Lisbon Cathedral, Portugal

Lisbon Cathedral, also known as Sé de Lisboa, is the oldest and most important church in the city. Its construction was undertaken in 1147 directly after the Moors strong hold on the city that had existed from the 8th century onwards had been crushed by crusaders, this was after they had first ‘liberated’ Lisbon by pillaging and looting the city! The Sé was built on the ruins of a Mosque that had been destroyed, a timeless reminder of the end of Moorish rule in Lisbon. An English crusader named Gilbert of Hastings was made bishop of the new cathedral and it was during the latter part of the 12th and early part of the 13th century that the main late Romanesque form of the cathedral was erected. At this time the relics of St Vincent of Saragossa, the patron saint of Lisbon, were brought to the cathedral from southern Portugal. At the end of the 13th century King Dinis built the Gothic cloister to the rear of the altar, followed by his successor Afonso IV who had the main chapel converted into Gothic royal pantheon for his family.

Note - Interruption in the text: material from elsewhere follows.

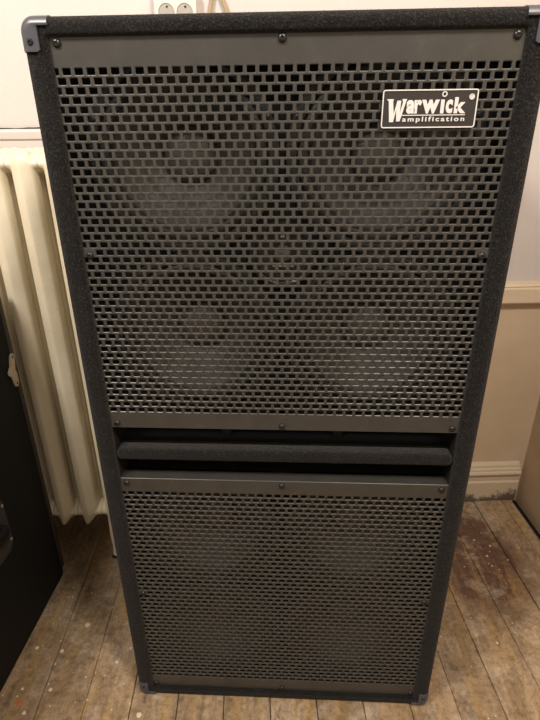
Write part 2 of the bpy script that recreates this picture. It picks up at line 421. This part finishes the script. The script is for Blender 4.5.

The cathedral survived numerous natural disasters from the 14th to the 16th century but was hard hit by the catastrophic earthquake of 1755 which left the gothic main chapel and the royal pantheon in ruin, the cloisters and side chapels were also badly damaged in the fire that followed the quake. It should also be noted that hundreds of worshippers were in the cathedral celebrating the feast of All Saints when the earthquake struck, causing the roof to collapse.

The cathedral was rebuilt and heavily renovated during the early part of the 20th century. In recent years excavations at the central courtyard of the cloisters have revealed Roman, Arabic and early medieval remains. The treasury is well worth a visit, with its halls, jewels and ecclesiastical relics dripping in gold. As part of the entrance fee to the treasury one can take in an amazing view of the cathedral from the choir and also get a closer look at the amazing ‘rose’ window, a strained glass window that was reconstructed during the last century from fragments of the window that existed prior to the earthquake.